Meine Damen und Herren, der ehemalige Präsident der Bundesärztekammer sprach sogar von einem sozial verträglichen Ableben. Derartige Äußerungen halte ich für sehr gefährlich, weil sie einen Nährboden schaffen und für Spekulationen sämtliche Türen und Tore öffnen. Das kann und darf es nicht sein! Hier wird der Generationsfrieden erheblich gestört, wenn solche Diskussionen geführt werden.

(Beifall bei der CDU)

Meine Damen und Herren, in meinem ersten Redebeitrag sprach ich bereits Integrationsprobleme älterer Menschen an. Konkret bedeutet das für mich und für die Seniorenpolitiker, dass wir uns verstärkt für eine Stellenwertverbesserung der Älteren einsetzen müssen.
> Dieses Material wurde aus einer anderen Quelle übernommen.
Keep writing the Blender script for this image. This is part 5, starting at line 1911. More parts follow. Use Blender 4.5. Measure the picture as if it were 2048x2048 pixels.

Hierzu gehören auch die Menschen, die weder behindert noch krank sind, eben nur älter sind und in völlig normalen Wohnverhältnissen leben. Meine Damen und Herren, es handelt sich um über 80 Prozent unserer Mitmenschen.

(Beifall bei der CDU)

Ich sage immer zu diesen Menschen, Herr Pietrzok wird das bestätigen — wir hatten gestern ja die ASB gehabt, leider war von der Fraktion Bündnis 90/Die Grünen keine Abgeordnete oder kein Abgeordneter anwesend, aber das muss ich nicht bewerten, das müssen andere tun —, jedenfalls habe ich gestern Folgendes zu den Senioren gesagt: Sagt nicht immer gleich und zu oft danke schön, sagt auch den Mitmenschen einmal eure Meinung! Sagt auch denen die Meinung, die in der Öffentlichkeit über Abwertung der Alten, Altenplage und anderes reden! Ja, mit Selbstbewusstsein auftreten, dann kann vieles erreicht werden! Das habe ich ihnen empfohlen.